Saturday, November 26, 2016

Antiauthoritarianism in the US and South Korea

A paper topic I've been thinking about in the past several years is Anti-authoritarianism around the world and its decline (that is, the rise of authoritarianism). As always, procrastination got in my way and I really haven't done anything on it. Recently, perhaps because of the election, it seems like an outcry of the rising authoritarianism in developed societies is not very uncommon. While I thought the argument has its merit, I wasn't really thinking of looking at the data even though I had a variable (the name is, you know, "anti-authoritarianism"), part of which was a central dependent variable of one of my published articles.

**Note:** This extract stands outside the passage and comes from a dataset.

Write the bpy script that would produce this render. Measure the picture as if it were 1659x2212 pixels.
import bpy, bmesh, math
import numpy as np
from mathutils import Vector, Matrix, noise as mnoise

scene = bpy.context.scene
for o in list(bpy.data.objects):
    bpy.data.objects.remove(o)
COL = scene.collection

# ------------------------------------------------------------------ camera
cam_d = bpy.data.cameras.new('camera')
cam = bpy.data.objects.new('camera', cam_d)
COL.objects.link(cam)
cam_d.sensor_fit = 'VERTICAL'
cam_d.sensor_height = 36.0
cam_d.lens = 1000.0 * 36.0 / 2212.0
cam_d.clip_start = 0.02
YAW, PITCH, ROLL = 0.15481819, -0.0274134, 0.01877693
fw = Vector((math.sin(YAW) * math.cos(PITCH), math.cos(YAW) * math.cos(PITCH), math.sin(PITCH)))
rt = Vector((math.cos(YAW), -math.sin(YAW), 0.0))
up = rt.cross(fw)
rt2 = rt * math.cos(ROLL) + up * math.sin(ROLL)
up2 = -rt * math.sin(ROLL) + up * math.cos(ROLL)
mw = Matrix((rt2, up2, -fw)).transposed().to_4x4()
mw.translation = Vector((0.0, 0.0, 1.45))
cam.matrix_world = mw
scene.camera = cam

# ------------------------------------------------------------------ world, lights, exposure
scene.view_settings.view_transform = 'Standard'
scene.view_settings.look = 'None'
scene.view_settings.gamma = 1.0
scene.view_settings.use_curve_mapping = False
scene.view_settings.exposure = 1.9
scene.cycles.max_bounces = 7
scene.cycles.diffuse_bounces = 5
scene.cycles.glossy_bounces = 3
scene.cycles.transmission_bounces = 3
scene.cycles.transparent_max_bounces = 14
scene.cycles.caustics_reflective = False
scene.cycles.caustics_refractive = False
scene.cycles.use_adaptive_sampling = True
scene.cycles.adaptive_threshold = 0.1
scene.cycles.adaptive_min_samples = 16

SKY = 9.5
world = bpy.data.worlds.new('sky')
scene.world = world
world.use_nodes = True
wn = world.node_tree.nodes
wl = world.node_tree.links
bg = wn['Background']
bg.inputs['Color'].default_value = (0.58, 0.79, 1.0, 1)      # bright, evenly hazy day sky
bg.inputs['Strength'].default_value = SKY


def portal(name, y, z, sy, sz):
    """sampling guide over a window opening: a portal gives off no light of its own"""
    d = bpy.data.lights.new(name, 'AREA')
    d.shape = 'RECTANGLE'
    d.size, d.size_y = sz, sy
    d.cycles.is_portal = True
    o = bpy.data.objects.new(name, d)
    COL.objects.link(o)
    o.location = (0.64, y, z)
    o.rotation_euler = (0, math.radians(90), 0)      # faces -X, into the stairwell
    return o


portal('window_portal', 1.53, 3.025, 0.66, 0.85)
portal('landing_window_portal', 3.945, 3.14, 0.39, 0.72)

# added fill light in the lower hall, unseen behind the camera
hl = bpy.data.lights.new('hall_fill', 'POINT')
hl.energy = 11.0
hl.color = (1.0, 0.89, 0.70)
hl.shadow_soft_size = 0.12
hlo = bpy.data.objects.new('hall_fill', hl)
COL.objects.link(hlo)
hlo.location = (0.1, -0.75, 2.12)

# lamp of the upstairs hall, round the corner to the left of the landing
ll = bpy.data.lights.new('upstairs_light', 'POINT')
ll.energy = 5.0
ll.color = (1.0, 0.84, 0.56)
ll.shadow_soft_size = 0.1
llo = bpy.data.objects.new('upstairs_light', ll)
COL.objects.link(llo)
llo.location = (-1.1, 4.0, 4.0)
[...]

In my attempt to overcome Thanksgiving food coma this afternoon, I plotted a cross-national bar graph for this variable.



The variable antiauth captures individuals' Anti-authoritarianism (opposition to a military- or strongman rule) and each bar represents national average of the variable in each 'wave' of the Survey.

Both United States (yellow) and South Korea (green) showed their strongest anti-authoritarianism in the 1990s, which subsequently declined significantly in the 2000s. Recent presidential election results in both countries should make a certain amount of sense. To be fair, I didn't run numbers in any systematic way to see if these differences are actually statistically significant (yet).

I should really start working on this (after submitting what I've been working on, that is).